D. Maria do Carmo
Janeiro 27, 2011
A D. Maria do Carmo reformou-se. Vocês talvez não saibam quem é a D. Maria do Carmo, mas eu digo-vos. A D. Maria do Carmo é a senhora do mercado a quem eu comprei batatas, cenouras, cebolas, alfaces, kiwis, maçãs, morangos, castanhas, cerejas, couves lombardas, couves coração, espinafres, agriões, brócolos, feijão verde, nabos, abóboras, melancias, meloas, laranjas, peras, bananas, courgetes, pêssegos e uvas nos últimos onze anos.
A D. Maria do Carmo tratava-me por menina e quando me dizia “Tenho aqui mais”, eu já sabia que devia largar as laranjas expostas e ir ter com ela atrás do balcão para escolher outras. Aquilo era uma espécie de ritual secreto, como se a fruta que estivesse atrás do balcão fosse melhor, mais doce, mais saborosa e destinada apenas a um pequeno e selecto conjunto de fregueses. E fazia-me sentir especial. E, involuntariamente, também me fazia sentir mal sempre que, por exemplo, comprava cenouras no hipermercado por ser mais barato.

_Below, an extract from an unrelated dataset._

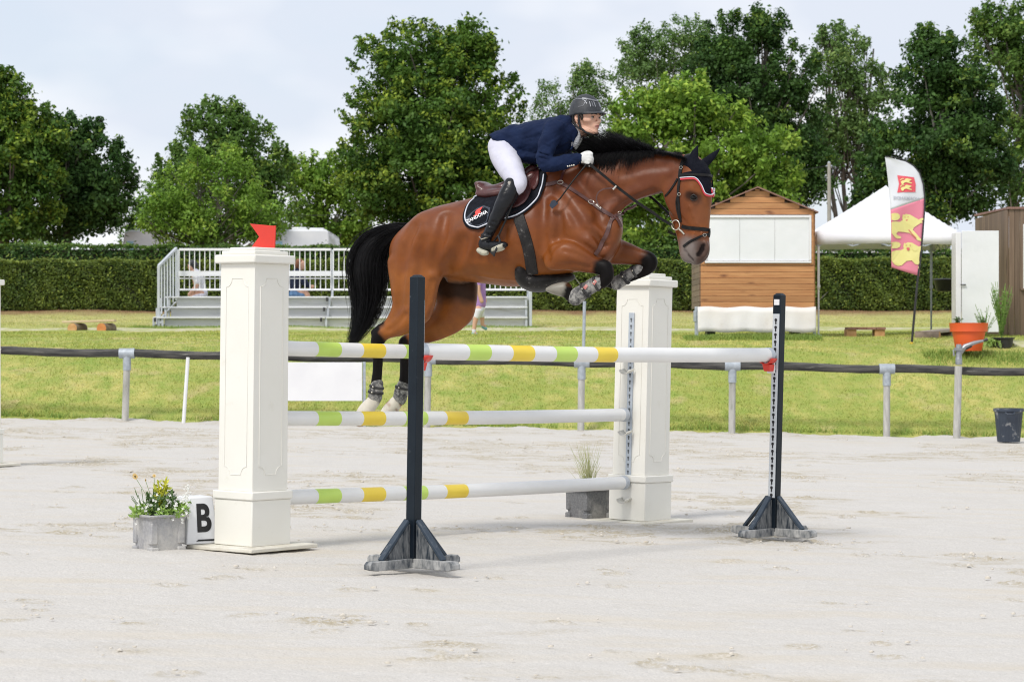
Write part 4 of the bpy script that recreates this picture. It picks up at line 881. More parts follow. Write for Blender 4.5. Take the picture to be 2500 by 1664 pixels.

A D. Maria do Carmo levantava-se de madrugada e levava para o mercado um copo grande, de plástico azul, com leite e nestum, para ir comendo ao longo da manhã. Enganava as horas que lhe pesavam nas pernas e o frio que por vezes ali chegava da rua em rajadas de vento arrumando e desarrumando continuamente os produtos nas caixas e na bancada. Tinha sempre uma opinião a dar sobre a vida em geral, a política, a meteorologia, a sociedade, os jovens.
- Então menina, que é feito de si? Tem estado a trabalhar, não é? Pois, tem de ser... Eu é que, felizmente, estou quase a ir para a reforma. Isto agora querem pôr-nos a trabalhar até cair para o lado, já viu?! E cortam-nos em tudo, em tudo! É na saúde, é nos descontos, nos transportes... em tudo! - dizia-me, entre uma pesagem e outra.
Agora na banca dela está outra senhora, que pode ser igualmente simpática e ter produtos igualmente bons, mas que, lá está, não é a D. Maria do Carmo. Já não há um copo de plástico azul com leite e nestum pousado junto à balança. E aquele pedaço do corredor, mesmo ao lado do senhor que vende bacalhau e em frente à senhora do pão e dos bolos, hoje parece-me triste e vazio.
“Se falar com ela dê-lhe um beijinho meu”, pedi a uma vizinha.
A D. Maria do Carmo reformou-se e eu ainda não estou em mim.